[Start Provided data]

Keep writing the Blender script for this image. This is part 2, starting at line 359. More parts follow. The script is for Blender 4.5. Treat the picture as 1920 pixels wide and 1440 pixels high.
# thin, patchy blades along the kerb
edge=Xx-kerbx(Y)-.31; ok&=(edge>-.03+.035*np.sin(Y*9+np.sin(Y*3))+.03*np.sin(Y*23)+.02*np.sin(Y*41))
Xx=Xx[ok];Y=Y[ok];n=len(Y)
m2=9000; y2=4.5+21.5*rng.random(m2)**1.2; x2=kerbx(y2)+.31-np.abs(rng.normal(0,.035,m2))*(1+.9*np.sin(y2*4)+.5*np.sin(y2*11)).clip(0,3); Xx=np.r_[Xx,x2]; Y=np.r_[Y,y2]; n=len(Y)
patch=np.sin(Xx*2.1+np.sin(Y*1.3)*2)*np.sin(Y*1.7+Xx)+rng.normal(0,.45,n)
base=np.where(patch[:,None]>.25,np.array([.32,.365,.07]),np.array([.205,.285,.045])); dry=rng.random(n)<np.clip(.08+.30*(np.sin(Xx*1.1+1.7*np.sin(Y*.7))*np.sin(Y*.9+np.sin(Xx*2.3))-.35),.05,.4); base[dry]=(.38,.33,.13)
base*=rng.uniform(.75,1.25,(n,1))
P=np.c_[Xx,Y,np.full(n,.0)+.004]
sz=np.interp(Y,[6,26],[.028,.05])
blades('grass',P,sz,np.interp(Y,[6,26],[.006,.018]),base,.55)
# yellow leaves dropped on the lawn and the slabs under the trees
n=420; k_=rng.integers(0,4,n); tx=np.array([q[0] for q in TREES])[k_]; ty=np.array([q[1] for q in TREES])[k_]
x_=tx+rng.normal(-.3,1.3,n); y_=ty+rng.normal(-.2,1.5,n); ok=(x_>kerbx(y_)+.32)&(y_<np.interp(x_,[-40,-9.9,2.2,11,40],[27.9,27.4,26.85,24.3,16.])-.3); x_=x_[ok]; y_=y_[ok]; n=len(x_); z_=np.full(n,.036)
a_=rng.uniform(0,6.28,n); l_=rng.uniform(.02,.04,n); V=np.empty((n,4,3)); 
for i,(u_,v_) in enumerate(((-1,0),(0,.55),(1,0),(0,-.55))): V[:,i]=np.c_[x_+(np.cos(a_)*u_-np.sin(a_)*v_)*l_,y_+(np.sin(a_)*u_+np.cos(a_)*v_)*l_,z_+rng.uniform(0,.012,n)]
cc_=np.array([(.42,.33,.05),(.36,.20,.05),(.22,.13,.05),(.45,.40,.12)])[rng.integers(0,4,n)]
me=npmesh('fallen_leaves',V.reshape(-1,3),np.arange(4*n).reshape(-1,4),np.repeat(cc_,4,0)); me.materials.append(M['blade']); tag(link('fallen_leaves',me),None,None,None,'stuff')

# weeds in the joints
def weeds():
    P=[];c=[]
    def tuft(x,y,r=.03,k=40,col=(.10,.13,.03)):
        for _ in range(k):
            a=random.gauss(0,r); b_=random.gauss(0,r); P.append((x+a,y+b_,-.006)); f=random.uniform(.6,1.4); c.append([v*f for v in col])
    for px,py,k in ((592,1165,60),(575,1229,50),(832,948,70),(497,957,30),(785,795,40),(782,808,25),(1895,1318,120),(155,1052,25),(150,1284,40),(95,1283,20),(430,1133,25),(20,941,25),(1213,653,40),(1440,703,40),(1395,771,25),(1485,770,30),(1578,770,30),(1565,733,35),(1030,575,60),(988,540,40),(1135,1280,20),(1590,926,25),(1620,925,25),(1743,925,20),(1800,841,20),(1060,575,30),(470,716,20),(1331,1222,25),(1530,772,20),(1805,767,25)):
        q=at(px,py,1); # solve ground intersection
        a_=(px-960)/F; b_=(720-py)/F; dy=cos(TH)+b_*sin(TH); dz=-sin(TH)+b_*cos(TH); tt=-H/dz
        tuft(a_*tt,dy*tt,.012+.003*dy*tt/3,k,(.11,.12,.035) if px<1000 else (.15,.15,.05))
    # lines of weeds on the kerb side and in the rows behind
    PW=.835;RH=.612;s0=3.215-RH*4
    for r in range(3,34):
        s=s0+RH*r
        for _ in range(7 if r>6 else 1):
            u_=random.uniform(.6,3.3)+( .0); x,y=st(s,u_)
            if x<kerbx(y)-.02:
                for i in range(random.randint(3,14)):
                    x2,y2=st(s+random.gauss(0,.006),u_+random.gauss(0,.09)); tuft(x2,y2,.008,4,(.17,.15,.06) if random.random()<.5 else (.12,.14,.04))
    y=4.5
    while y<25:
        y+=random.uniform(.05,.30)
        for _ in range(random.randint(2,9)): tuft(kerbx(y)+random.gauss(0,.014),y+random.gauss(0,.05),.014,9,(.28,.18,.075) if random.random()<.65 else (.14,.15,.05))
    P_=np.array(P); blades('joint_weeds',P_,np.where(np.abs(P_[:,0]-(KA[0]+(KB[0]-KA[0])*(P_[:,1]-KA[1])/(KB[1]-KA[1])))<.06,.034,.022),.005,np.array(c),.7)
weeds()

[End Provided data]

Requirement:
All of the data needs to be reproduced exactly, with no line missing.

Full answer:
Keep writing the Blender script for this image. This is part 2, starting at line 359. More parts follow. The script is for Blender 4.5. Treat the picture as 1920 pixels wide and 1440 pixels high.
# thin, patchy blades along the kerb
edge=Xx-kerbx(Y)-.31; ok&=(edge>-.03+.035*np.sin(Y*9+np.sin(Y*3))+.03*np.sin(Y*23)+.02*np.sin(Y*41))
Xx=Xx[ok];Y=Y[ok];n=len(Y)
m2=9000; y2=4.5+21.5*rng.random(m2)**1.2; x2=kerbx(y2)+.31-np.abs(rng.normal(0,.035,m2))*(1+.9*np.sin(y2*4)+.5*np.sin(y2*11)).clip(0,3); Xx=np.r_[Xx,x2]; Y=np.r_[Y,y2]; n=len(Y)
patch=np.sin(Xx*2.1+np.sin(Y*1.3)*2)*np.sin(Y*1.7+Xx)+rng.normal(0,.45,n)
base=np.where(patch[:,None]>.25,np.array([.32,.365,.07]),np.array([.205,.285,.045])); dry=rng.random(n)<np.clip(.08+.30*(np.sin(Xx*1.1+1.7*np.sin(Y*.7))*np.sin(Y*.9+np.sin(Xx*2.3))-.35),.05,.4); base[dry]=(.38,.33,.13)
base*=rng.uniform(.75,1.25,(n,1))
P=np.c_[Xx,Y,np.full(n,.0)+.004]
sz=np.interp(Y,[6,26],[.028,.05])
blades('grass',P,sz,np.interp(Y,[6,26],[.006,.018]),base,.55)
# yellow leaves dropped on the lawn and the slabs under the trees
n=420; k_=rng.integers(0,4,n); tx=np.array([q[0] for q in TREES])[k_]; ty=np.array([q[1] for q in TREES])[k_]
x_=tx+rng.normal(-.3,1.3,n); y_=ty+rng.normal(-.2,1.5,n); ok=(x_>kerbx(y_)+.32)&(y_<np.interp(x_,[-40,-9.9,2.2,11,40],[27.9,27.4,26.85,24.3,16.])-.3); x_=x_[ok]; y_=y_[ok]; n=len(x_); z_=np.full(n,.036)
a_=rng.uniform(0,6.28,n); l_=rng.uniform(.02,.04,n); V=np.empty((n,4,3)); 
for i,(u_,v_) in enumerate(((-1,0),(0,.55),(1,0),(0,-.55))): V[:,i]=np.c_[x_+(np.cos(a_)*u_-np.sin(a_)*v_)*l_,y_+(np.sin(a_)*u_+np.cos(a_)*v_)*l_,z_+rng.uniform(0,.012,n)]
cc_=np.array([(.42,.33,.05),(.36,.20,.05),(.22,.13,.05),(.45,.40,.12)])[rng.integers(0,4,n)]
me=npmesh('fallen_leaves',V.reshape(-1,3),np.arange(4*n).reshape(-1,4),np.repeat(cc_,4,0)); me.materials.append(M['blade']); tag(link('fallen_leaves',me),None,None,None,'stuff')

# weeds in the joints
def weeds():
    P=[];c=[]
    def tuft(x,y,r=.03,k=40,col=(.10,.13,.03)):
        for _ in range(k):
            a=random.gauss(0,r); b_=random.gauss(0,r); P.append((x+a,y+b_,-.006)); f=random.uniform(.6,1.4); c.append([v*f for v in col])
    for px,py,k in ((592,1165,60),(575,1229,50),(832,948,70),(497,957,30),(785,795,40),(782,808,25),(1895,1318,120),(155,1052,25),(150,1284,40),(95,1283,20),(430,1133,25),(20,941,25),(1213,653,40),(1440,703,40),(1395,771,25),(1485,770,30),(1578,770,30),(1565,733,35),(1030,575,60),(988,540,40),(1135,1280,20),(1590,926,25),(1620,925,25),(1743,925,20),(1800,841,20),(1060,575,30),(470,716,20),(1331,1222,25),(1530,772,20),(1805,767,25)):
        q=at(px,py,1); # solve ground intersection
        a_=(px-960)/F; b_=(720-py)/F; dy=cos(TH)+b_*sin(TH); dz=-sin(TH)+b_*cos(TH); tt=-H/dz
        tuft(a_*tt,dy*tt,.012+.003*dy*tt/3,k,(.11,.12,.035) if px<1000 else (.15,.15,.05))
    # lines of weeds on the kerb side and in the rows behind
    PW=.835;RH=.612;s0=3.215-RH*4
    for r in range(3,34):
        s=s0+RH*r
        for _ in range(7 if r>6 else 1):
            u_=random.uniform(.6,3.3)+( .0); x,y=st(s,u_)
            if x<kerbx(y)-.02:
                for i in range(random.randint(3,14)):
                    x2,y2=st(s+random.gauss(0,.006),u_+random.gauss(0,.09)); tuft(x2,y2,.008,4,(.17,.15,.06) if random.random()<.5 else (.12,.14,.04))
    y=4.5
    while y<25:
        y+=random.uniform(.05,.30)
        for _ in range(random.randint(2,9)): tuft(kerbx(y)+random.gauss(0,.014),y+random.gauss(0,.05),.014,9,(.28,.18,.075) if random.random()<.65 else (.14,.15,.05))
    P_=np.array(P); blades('joint_weeds',P_,np.where(np.abs(P_[:,0]-(KA[0]+(KB[0]-KA[0])*(P_[:,1]-KA[1])/(KB[1]-KA[1])))<.06,.034,.022),.005,np.array(c),.7)
weeds()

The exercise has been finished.